Directions for this task: Please quote exactly the opening lines of the data, from the first line to the one where "Y = (H-z)*F/(py-HY);" appears.

Source data:
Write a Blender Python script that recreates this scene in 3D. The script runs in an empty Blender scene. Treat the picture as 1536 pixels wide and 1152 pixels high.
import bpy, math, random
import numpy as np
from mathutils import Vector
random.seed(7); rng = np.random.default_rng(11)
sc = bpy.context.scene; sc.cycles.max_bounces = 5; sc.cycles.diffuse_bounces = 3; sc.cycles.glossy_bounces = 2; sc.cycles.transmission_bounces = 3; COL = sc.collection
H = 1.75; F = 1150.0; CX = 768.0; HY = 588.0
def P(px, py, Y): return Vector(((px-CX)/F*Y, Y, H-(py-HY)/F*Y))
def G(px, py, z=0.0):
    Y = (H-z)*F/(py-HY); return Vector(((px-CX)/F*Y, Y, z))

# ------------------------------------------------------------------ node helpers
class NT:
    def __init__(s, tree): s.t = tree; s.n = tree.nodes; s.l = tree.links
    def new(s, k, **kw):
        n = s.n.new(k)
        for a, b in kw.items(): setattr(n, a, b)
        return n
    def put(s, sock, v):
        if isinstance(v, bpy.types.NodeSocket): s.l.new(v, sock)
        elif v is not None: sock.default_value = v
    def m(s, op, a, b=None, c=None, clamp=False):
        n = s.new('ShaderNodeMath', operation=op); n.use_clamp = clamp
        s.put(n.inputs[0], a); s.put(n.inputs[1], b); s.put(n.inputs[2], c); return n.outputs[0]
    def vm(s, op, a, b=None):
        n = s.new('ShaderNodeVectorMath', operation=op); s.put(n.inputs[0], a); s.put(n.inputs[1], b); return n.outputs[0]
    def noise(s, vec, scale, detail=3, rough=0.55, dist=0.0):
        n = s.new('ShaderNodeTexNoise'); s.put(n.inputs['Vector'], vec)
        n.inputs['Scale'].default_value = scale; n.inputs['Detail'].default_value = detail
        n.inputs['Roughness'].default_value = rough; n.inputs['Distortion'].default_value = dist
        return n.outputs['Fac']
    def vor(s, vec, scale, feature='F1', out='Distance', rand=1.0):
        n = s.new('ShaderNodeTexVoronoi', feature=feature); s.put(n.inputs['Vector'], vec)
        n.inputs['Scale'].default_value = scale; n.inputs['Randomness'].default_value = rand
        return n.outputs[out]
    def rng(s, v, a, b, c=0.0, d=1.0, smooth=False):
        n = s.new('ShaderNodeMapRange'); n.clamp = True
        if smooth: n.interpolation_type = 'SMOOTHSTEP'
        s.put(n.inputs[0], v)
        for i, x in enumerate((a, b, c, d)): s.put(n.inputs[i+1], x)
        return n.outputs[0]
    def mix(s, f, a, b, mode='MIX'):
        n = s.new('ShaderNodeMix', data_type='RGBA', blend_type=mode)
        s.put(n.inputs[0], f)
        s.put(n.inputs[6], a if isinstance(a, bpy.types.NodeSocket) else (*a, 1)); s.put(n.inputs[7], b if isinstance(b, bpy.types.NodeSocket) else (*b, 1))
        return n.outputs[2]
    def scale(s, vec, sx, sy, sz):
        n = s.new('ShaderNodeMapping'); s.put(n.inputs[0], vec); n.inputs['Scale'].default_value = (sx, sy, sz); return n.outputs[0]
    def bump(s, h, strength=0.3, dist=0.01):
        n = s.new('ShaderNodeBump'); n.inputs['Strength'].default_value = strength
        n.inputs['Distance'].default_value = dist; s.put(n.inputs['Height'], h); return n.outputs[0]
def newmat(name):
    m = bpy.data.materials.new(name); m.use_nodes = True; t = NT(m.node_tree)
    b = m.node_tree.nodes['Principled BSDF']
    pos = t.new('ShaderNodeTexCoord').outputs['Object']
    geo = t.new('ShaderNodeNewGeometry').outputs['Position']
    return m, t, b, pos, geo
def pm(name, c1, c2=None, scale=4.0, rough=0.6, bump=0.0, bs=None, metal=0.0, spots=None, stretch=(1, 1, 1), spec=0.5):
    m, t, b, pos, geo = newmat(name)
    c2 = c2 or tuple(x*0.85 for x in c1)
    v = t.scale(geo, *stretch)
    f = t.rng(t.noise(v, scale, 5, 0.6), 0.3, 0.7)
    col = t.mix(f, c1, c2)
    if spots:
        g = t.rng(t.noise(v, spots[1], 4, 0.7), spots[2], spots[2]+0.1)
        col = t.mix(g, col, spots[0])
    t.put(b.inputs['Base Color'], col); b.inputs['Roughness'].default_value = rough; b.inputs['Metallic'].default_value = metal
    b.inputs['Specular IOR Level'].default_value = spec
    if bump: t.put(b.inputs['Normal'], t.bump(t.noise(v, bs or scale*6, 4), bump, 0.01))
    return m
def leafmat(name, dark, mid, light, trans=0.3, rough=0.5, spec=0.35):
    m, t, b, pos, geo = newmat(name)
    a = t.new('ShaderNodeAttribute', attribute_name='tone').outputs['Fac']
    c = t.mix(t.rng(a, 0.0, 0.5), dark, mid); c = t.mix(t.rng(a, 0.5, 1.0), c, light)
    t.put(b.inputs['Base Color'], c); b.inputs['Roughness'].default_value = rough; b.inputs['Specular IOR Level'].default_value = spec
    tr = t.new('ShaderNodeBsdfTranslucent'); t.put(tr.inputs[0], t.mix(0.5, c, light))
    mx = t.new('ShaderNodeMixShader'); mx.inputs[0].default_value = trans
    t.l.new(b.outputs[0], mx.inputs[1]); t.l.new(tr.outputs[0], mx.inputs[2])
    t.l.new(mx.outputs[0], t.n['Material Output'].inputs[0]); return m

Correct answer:
Write a Blender Python script that recreates this scene in 3D. The script runs in an empty Blender scene. Treat the picture as 1536 pixels wide and 1152 pixels high.
import bpy, math, random
import numpy as np
from mathutils import Vector
random.seed(7); rng = np.random.default_rng(11)
sc = bpy.context.scene; sc.cycles.max_bounces = 5; sc.cycles.diffuse_bounces = 3; sc.cycles.glossy_bounces = 2; sc.cycles.transmission_bounces = 3; COL = sc.collection
H = 1.75; F = 1150.0; CX = 768.0; HY = 588.0
def P(px, py, Y): return Vector(((px-CX)/F*Y, Y, H-(py-HY)/F*Y))
def G(px, py, z=0.0):
    Y = (H-z)*F/(py-HY); return Vector(((px-CX)/F*Y, Y, z))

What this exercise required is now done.